The year ahead
15 Jan 2014
Happy New Year. It looks as though 2014 is, like last year, going to be a year where energy dominates the headlines.
In the UK the most significant development will be the working out of the details of the Energy Act, which was passed by Parliament in December.
One of the main features in the Act for the process industries is the proposal for capacity payments.
Chiefly beneficial to the construction of new reserve combined cycle gas turbine facilities, it will also pave the way for a “Demand Response” regime where major users of energy free up capacity on the grid by reducing their energy consumption during peak hours.
Energy costs will continue to be a limiting factor on productivity
As our cover feature in the January issue of Process Engineering explains, many process firms are already offering up their load requirements in return for payments via National Grid’s existing grid balancing schemes. Many more may do so through the launch of its Demand Side Balancing Reserve scheme, due to be launched later this year.
Perhaps most exciting of all, as our exclusive news story (picked up by both the Daily Telegraph and Financial Times) revealed, National Grid is even considering plans where it pays major energy users to use excess electricity generated by wind farms at off-peak hours.
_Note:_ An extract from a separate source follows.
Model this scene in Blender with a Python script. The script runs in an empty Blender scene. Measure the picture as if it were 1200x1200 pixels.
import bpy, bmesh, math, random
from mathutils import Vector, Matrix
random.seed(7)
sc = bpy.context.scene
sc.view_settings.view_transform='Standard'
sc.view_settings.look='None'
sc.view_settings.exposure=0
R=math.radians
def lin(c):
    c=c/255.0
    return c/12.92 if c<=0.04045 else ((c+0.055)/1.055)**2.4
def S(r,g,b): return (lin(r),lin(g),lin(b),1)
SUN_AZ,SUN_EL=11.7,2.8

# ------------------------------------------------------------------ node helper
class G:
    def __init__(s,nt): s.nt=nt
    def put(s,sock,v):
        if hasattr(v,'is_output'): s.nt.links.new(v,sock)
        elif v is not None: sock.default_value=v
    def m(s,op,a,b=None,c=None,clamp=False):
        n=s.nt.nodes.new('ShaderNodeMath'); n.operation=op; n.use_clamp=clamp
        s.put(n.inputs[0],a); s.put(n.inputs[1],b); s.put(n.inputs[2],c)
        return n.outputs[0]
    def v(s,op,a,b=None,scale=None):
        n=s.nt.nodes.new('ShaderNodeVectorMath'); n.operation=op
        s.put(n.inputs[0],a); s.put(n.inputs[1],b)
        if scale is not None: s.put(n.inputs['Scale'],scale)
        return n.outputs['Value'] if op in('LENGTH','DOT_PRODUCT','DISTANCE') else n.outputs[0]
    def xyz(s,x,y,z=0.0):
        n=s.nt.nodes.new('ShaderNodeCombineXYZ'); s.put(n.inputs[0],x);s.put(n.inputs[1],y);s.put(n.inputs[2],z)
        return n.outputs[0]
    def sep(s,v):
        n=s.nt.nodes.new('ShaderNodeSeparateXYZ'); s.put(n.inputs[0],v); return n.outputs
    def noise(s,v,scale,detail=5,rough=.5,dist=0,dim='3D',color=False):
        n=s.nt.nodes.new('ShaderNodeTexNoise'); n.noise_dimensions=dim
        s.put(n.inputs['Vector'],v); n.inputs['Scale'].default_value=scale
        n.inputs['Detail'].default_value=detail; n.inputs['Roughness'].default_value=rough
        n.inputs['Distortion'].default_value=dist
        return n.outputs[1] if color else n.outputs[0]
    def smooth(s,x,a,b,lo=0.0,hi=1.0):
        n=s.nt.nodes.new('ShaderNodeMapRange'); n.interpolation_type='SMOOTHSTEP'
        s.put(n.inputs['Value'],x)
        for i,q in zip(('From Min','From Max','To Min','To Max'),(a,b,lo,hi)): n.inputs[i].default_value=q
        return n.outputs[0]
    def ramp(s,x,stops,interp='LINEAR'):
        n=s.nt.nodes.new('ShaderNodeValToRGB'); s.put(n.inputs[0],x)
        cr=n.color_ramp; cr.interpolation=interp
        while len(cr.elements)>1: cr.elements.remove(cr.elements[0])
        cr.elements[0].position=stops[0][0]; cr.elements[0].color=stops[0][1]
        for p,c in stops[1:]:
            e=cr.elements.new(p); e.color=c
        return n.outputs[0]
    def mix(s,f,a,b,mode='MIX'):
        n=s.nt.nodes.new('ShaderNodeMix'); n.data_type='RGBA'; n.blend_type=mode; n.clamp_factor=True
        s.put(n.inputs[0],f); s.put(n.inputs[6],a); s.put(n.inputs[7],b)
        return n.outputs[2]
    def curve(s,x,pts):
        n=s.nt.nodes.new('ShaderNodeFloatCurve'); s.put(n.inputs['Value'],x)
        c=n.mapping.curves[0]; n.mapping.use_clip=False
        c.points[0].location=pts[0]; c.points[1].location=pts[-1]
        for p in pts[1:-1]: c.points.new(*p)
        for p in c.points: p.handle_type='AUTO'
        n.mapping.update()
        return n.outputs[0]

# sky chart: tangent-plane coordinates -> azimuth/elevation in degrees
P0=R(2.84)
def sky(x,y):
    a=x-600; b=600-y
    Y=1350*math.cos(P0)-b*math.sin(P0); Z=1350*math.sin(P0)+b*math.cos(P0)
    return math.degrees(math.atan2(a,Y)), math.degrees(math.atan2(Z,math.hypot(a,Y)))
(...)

For those firms unable to take advantage of such schemes, energy costs will continue to be a limiting factor on productivity. This is especially true in the chemicals sector, where Tata Chemicals Europe was forced to close a Cheshire plant at the end of last year, citing energy costs as the main cause.
Likewise Ineos chairman Jim Ratcliffe has attacked the UK’s energy regime and is rushing through plans to build a £150m ethane tank and liquefied natural gas (LNG) import at the Grangemouth petrochemical complex, in order to take advantage of cheap LNG exports from the US on the back of its shale gas boom (see the January issue’s News Analysis).
BASF chairman Kurt Bock is equally clear in this interview that the huge difference between energy prices in the US and Europe means that it is the former that is most likely to benefit from new plant investment.
With both Bock and Ratcliffe urging European shale gas development to help ease cost pressures, a pre-Christmas government report identifying much of the UK as ripe for exploration, and David Cameron yesterday announcing “incentives” for local councils to back shale exploration, it looks as though the many fracking headlines will continue to be with us this year as well.